Repeat the listing word for word. No pictures belong in the copy.

"""

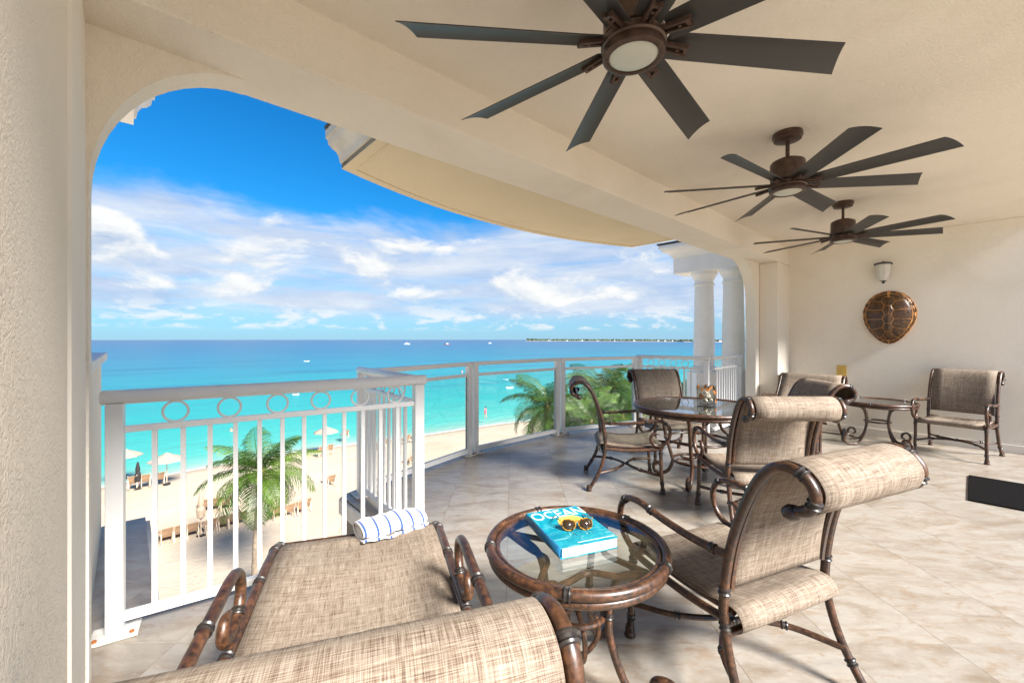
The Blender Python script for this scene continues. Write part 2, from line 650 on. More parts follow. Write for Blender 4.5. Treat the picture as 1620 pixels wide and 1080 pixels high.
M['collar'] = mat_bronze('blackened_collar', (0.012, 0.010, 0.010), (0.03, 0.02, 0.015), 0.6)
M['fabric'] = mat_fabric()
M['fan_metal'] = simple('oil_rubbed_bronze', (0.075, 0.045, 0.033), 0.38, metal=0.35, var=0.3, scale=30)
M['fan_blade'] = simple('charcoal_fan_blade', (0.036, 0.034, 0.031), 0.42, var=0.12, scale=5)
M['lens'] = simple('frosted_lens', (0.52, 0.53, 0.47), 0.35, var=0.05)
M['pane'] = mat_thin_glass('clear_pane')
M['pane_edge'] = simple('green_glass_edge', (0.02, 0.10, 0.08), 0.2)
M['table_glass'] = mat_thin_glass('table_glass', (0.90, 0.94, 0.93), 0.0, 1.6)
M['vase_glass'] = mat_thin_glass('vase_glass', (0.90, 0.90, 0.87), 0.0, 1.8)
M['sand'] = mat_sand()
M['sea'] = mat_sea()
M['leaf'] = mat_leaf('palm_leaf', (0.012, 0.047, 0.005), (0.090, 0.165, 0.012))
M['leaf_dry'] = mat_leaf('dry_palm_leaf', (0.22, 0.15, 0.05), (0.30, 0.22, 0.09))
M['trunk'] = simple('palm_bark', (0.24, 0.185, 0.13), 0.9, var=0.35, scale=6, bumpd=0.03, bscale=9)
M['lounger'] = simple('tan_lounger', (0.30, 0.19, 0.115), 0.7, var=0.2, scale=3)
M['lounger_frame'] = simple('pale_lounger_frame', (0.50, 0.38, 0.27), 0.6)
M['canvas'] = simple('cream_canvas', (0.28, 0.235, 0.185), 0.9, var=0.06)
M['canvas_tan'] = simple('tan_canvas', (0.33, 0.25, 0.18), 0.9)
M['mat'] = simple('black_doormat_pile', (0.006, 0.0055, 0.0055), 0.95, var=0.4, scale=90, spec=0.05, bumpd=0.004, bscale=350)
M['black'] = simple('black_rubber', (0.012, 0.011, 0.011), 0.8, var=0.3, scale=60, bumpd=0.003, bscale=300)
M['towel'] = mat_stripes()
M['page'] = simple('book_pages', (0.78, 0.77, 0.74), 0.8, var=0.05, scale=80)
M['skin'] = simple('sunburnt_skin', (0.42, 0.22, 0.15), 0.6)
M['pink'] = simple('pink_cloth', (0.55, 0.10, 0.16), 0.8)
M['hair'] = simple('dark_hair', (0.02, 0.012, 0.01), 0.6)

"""

Solution to the problem -
The Blender Python script for this scene continues. Write part 2, from line 650 on. More parts follow. Write for Blender 4.5. Treat the picture as 1620 pixels wide and 1080 pixels high.
M['collar'] = mat_bronze('blackened_collar', (0.012, 0.010, 0.010), (0.03, 0.02, 0.015), 0.6)
M['fabric'] = mat_fabric()
M['fan_metal'] = simple('oil_rubbed_bronze', (0.075, 0.045, 0.033), 0.38, metal=0.35, var=0.3, scale=30)
M['fan_blade'] = simple('charcoal_fan_blade', (0.036, 0.034, 0.031), 0.42, var=0.12, scale=5)
M['lens'] = simple('frosted_lens', (0.52, 0.53, 0.47), 0.35, var=0.05)
M['pane'] = mat_thin_glass('clear_pane')
M['pane_edge'] = simple('green_glass_edge', (0.02, 0.10, 0.08), 0.2)
M['table_glass'] = mat_thin_glass('table_glass', (0.90, 0.94, 0.93), 0.0, 1.6)
M['vase_glass'] = mat_thin_glass('vase_glass', (0.90, 0.90, 0.87), 0.0, 1.8)
M['sand'] = mat_sand()
M['sea'] = mat_sea()
M['leaf'] = mat_leaf('palm_leaf', (0.012, 0.047, 0.005), (0.090, 0.165, 0.012))
M['leaf_dry'] = mat_leaf('dry_palm_leaf', (0.22, 0.15, 0.05), (0.30, 0.22, 0.09))
M['trunk'] = simple('palm_bark', (0.24, 0.185, 0.13), 0.9, var=0.35, scale=6, bumpd=0.03, bscale=9)
M['lounger'] = simple('tan_lounger', (0.30, 0.19, 0.115), 0.7, var=0.2, scale=3)
M['lounger_frame'] = simple('pale_lounger_frame', (0.50, 0.38, 0.27), 0.6)
M['canvas'] = simple('cream_canvas', (0.28, 0.235, 0.185), 0.9, var=0.06)
M['canvas_tan'] = simple('tan_canvas', (0.33, 0.25, 0.18), 0.9)
M['mat'] = simple('black_doormat_pile', (0.006, 0.0055, 0.0055), 0.95, var=0.4, scale=90, spec=0.05, bumpd=0.004, bscale=350)
M['black'] = simple('black_rubber', (0.012, 0.011, 0.011), 0.8, var=0.3, scale=60, bumpd=0.003, bscale=300)
M['towel'] = mat_stripes()
M['page'] = simple('book_pages', (0.78, 0.77, 0.74), 0.8, var=0.05, scale=80)
M['skin'] = simple('sunburnt_skin', (0.42, 0.22, 0.15), 0.6)
M['pink'] = simple('pink_cloth', (0.55, 0.10, 0.16), 0.8)
M['hair'] = simple('dark_hair', (0.02, 0.012, 0.01), 0.6)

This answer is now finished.